B : C’est un pote, il a rappé en français pour le projet qu’on a fait ensemble alors qu’il avait toujours rappé en anglais jusqu’à présent. C’est son délire, il est devenu anglophone par la force des choses avec les voyages, les expériences… Il a plutôt bien fait la transition, ça glisse. Il a dû reprendre des automatismes au niveau des intonations, des placements… Il est bon. On se posait chez lui, on faisait un son en une heure sans but précis et, en une semaine, on s’est retrouvés avec cinq des sept sons qui seront sur l’EP. C’est différent d’Amnelife dans les prod’ et l’intention. C’est un projet sans refrain, juste du kickage.

A : Tu es attentif aux avis de ton entourage et des auditeurs ou tu t’en affranchis ?

B : J’écoute les avis mais il ne faut pas se focaliser dessus. Quand tu es en train de créer, il ne faut pas se prendre la tête sur la façon dont les gens vont le percevoir. Tu es dans ton truc et tu le fais. Après, tu commences à gérer le reste. Une fois que j’ai plein de titres, je vois ce qui est cohérent avec le reste ou pas pour construire un projet. Mais avant tout, je fais du son. C’est après seulement que les intègre dans un cadre.

A : Tu es quel type de rappeur en cabine ?

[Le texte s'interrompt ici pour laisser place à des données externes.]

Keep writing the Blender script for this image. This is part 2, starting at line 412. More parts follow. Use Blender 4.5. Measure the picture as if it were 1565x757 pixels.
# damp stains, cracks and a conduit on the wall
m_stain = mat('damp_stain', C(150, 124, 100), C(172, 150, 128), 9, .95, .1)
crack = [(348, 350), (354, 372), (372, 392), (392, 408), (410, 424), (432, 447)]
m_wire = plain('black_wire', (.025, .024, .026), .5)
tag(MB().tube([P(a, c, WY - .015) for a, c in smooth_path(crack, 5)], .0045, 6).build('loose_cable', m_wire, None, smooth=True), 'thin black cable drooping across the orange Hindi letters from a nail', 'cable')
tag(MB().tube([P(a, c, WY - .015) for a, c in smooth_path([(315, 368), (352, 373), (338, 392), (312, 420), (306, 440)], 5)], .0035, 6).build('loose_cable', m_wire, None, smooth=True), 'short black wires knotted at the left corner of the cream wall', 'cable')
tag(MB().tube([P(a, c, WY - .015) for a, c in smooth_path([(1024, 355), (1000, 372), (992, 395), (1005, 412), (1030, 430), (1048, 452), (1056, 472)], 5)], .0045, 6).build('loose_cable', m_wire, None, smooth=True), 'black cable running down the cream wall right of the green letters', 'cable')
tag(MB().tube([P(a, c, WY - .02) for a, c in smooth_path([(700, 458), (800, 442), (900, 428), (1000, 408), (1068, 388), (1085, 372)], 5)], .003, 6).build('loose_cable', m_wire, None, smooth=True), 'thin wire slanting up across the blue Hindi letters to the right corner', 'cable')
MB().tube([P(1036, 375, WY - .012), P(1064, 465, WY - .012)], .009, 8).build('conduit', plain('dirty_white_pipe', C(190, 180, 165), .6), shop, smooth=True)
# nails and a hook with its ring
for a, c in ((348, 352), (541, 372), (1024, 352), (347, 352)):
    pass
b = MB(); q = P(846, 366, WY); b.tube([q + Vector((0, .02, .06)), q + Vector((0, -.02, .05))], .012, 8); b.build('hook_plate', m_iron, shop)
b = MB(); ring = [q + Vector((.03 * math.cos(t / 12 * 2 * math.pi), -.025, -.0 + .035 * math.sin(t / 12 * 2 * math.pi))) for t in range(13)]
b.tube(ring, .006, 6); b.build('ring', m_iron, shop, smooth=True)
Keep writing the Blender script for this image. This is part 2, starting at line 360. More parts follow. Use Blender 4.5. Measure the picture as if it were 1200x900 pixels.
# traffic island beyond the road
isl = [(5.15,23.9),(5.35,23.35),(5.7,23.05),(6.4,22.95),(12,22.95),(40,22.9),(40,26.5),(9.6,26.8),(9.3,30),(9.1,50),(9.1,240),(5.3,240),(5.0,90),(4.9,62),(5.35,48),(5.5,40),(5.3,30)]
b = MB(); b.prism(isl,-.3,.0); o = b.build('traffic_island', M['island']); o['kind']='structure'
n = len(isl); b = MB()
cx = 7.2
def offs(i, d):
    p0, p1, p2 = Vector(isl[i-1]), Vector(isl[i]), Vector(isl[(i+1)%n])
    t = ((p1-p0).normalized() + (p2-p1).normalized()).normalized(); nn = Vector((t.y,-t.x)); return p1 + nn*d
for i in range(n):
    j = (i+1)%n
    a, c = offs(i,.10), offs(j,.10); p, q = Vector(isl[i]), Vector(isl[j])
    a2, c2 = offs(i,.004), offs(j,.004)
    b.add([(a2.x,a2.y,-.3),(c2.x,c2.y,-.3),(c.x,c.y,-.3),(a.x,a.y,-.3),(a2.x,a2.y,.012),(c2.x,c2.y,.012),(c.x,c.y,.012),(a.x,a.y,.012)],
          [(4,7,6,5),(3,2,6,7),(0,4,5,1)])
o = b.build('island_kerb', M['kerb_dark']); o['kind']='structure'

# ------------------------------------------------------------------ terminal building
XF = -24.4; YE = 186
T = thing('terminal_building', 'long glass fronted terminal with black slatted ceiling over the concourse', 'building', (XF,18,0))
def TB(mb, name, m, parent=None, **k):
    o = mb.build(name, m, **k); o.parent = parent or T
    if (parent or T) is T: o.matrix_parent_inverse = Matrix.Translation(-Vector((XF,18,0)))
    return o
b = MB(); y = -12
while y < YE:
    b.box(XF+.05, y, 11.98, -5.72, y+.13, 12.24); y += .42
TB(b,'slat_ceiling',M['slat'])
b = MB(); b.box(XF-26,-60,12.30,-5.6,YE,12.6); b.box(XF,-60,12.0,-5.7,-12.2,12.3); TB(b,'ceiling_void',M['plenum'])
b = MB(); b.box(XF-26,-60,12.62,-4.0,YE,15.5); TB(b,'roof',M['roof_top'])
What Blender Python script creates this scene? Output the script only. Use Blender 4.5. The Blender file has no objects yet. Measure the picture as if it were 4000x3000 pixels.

B : J’ai besoin d’échauffement. Quand j’arrive en cabine, il faut que je fasse pas mal de prises avant d’être dedans. Ça ne me pose pas de problème de refaire des prises jusqu’à ce qu’elles soient bonnes. S’il en faut trente, j’en fais trente. Parfois, je pose en une fois, d’autres fois, je coupe. Ça dépend de la vitesse du son, du nombre de mots que j’essaie d’imbriquer dans une phase. En réalité, tu n’as pas vraiment de règle définie. Tu fais en fonction de comment les choses se passent. Chaque son, chaque rime apporte quelque chose de différent.

A : Le thème parisien revient assez souvent dans ta musique…

B : Je n’ai pas un lien viscéral à Paris mais j’ai habité un peu partout en Île de France. Il n’y a rien de profond sur Paris en lui-même, c’est juste le décor, un contexte. Je n’ai pas de scène préférée en région parisienne. Toutes les départements ont eu leur période. Le 91 a été chaud à une époque, le 94 pareil, le 92 avec l’école Beat 2 Boul… Ce sont des mecs que j’ai écoutés plus jeune mais je n’ai jamais eu de rappeur préféré. Il y a beaucoup d’influences qui se sont entremêlées avec ma personnalité. Mais quand tu fais du son, tu ne penses pas à correspondre à telle ou telle scène, ce n’est pas le genre de questions qu’il faut se poser. Du moment qu’elle me ressemble, je pourrai défendre ma musique partout.